Scots conveyancer guilty of ‘professional misconduct’ for breaching lenders’ handbook and money laundering regulations

A Scots lawyer who failed in his duties under the CML Handbook and at common law to provide material information to lenders in conveyancing transactions has been found guilty of “professional misconduct”.

The Scottish Solicitors Discipline Tribunal(SSDT) censured David Clark and restricted his practising certificate for a period of three years after he was found to have breached the Solicitors (Scotland) Accounts, Accounts Certificate, Professional Practice and Guarantee Fund Rules and failed to comply with Money Laundering Regulations.

The tribunal had “no hesitation” in finding Mr Clark guilty of professional misconduct after ruling that his conduct clearly fell “well below the standard to be expected of a competent and reputable solicitor”.

The tribunal heard that the conduct on the part of the respondent involved risks relating to Money Laundering Regulations and the source of funds for the transactions, as well as the breach of the CML Handbook.

Mr Clark, who was a partner in the property department at Hughes Walker Solicitors in Edinburgh between August 2006 and June 2010, had acted in 11 transactions with “significant irregularities” and failed to report “obviously significant” matters to the lenders in some of them.

In two of these cases the seller of the property had provided the deposits for the purchase, but this was not reported to the lenders.

In another two of the transactions the purchase price noted in the instructions given by the lenders did not match the purchase price elsewhere within the files.

There were “significant failures” in respect of the Money Laundering Regulations, the tribunal found.

In many cases he had failed to check clients’ identification and failed to carry out any checks as to the source of the funds for deposits.

Mr Clark admitted the facts in the complaint and admitted professional misconduct.

He said he was “ashamed” of the conduct complained of and apologised for it.

The tribunal was told that he recalled being consulted by one particular property investor who was buying from people using readily available “buy to let” mortgages which would usually involve him buying at reduced prices from people who were desperate to sell and usually part of the deal would be that settlement would be effected within a short timescale.

The transactions came at the time of the recession and business was “hard to come by”.

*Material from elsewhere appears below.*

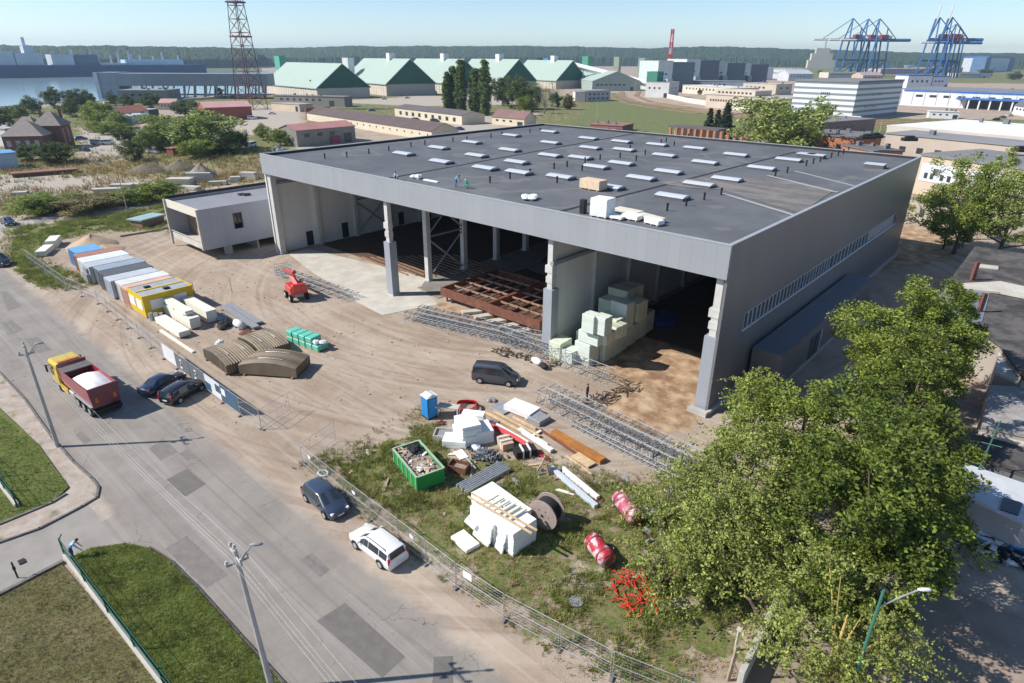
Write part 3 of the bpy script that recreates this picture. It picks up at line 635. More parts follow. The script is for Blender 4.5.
# ---- container row
yx, yy0 = G(147.5, 318.7); yy0 -= 0.05
m_grr = mat('container roof grey', (.33, .35, .37), .6, .1, 1)
def corr(name, c, axis='X'): return add_stripes(mat(name, c, .55, .1, .7), axis, .28, dark=.82, thin=.4)
def container(label, x1, wd, c, roofc, L=6.06, y0=None, gear=False, group='shipping containers in the row by the fence'):
    t = thing('shipping_container', label, 'container', (x1-wd, y0 if y0 is not None else yy0, 0), 0, group)
    nm = 'container %.2f %.2f %.2f' % c
    mb = MB(); mb.b(0, wd, 0, L, .12, 2.5); mb.build('body', corr(nm, c, 'Y'), t)
    mb = MB(); mb.b(-.02, wd+.02, -.02, L+.02, 2.5, 2.6); mb.build('roof', mat('roof '+nm, roofc, .6, .1, .9), t)
    fr = MB()
    for X in (-.03, wd-.09):
        fr.b(X, X+.12, -.05, .001, .1, 2.5); fr.b(X, X+.12, L, L+.05, .1, 2.5)
    fr.b(.09, wd-.09, -.05, 0, 2.36, 2.5); fr.b(.09, wd-.09, -.05, 0, .1, .24); fr.build('corner_frame', mat('frame '+nm, tuple(x*.8 for x in c), .6, .1, 1), t)
    for s in (0, 1):
        d = MB(); d.b(.1+s*(wd/2-.05), wd/2-.05+s*(wd/2-.05), -.03, -.002, .26, 2.34); do = d.build('door', MATS[nm], t)
        for k in (.3, .7):
            r_ = MB(); r_.b(.1+s*(wd/2-.05)+k*(wd/2-.2), .13+s*(wd/2-.05)+k*(wd/2-.2), -.07, -.035, .3, 2.3); r_.build('lock_rod', m_galv, do)
    if gear:
        g_ = MB(); g_.b(.3, wd-.3, -.5, -.1, .3, 1.5); g_.b(.5, wd-.7, -.3, -.08, 1.6, 2.2); g_.build('machinery', m_steelg, t)
    return t
x = yx-5.1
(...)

He was aware that he had not been keeping proper records of ID and Risk Assessments but thought that he had been “otherwise complying with requirements”, particularly in relation to registering titles and securities.

However, he realised that he had not dealt with the cases properly and admitted so to his partners and “effectively turned himself in”.

But the reaction was that the other partners made it plain that they were looking for his resignation and he duly resigned in June 2010.

The tribunal described his conduct as “serious and reprehensible”.

In a written decision, tribunal chairman Alistair Cockburn said: “The parts of the CML Handbook breached in this case are principally designed to prevent fraud. In addition to his failures to report significant matters to his clients, the lenders, the respondent was guilty of serious failures in relation to money laundering checks. Given the respondent’s previous experience, he must have known the risks associated with these failures.”

In mitigation, however, the tribunal accepted that the transactions occurred over a “fairly short period of time” and that there had been “no suggestion” of deliberate dishonesty or personal gain.

He had also demonstrated “clear remorse and insight” into the serious nature of his conduct by cooperating fully with the Law Society, reporting these matters himself and not reapplying for a practising certificate.

Mr Cockburn added: “Having regard in particular to the protection of the public, the tribunal concluded that the most appropriate disposal was a restriction on the respondent’s practising certificate, restricting him to working under supervision for a lengthy period and until he had satisfied the tribunal that he was fit to hold a full practising certificate. Three years was considered the appropriate period for the restriction.”

After the expiry of three years, the tribunal will expect the respondent to be able to show an ability to comply with the CML Handbook before the restriction is lifted.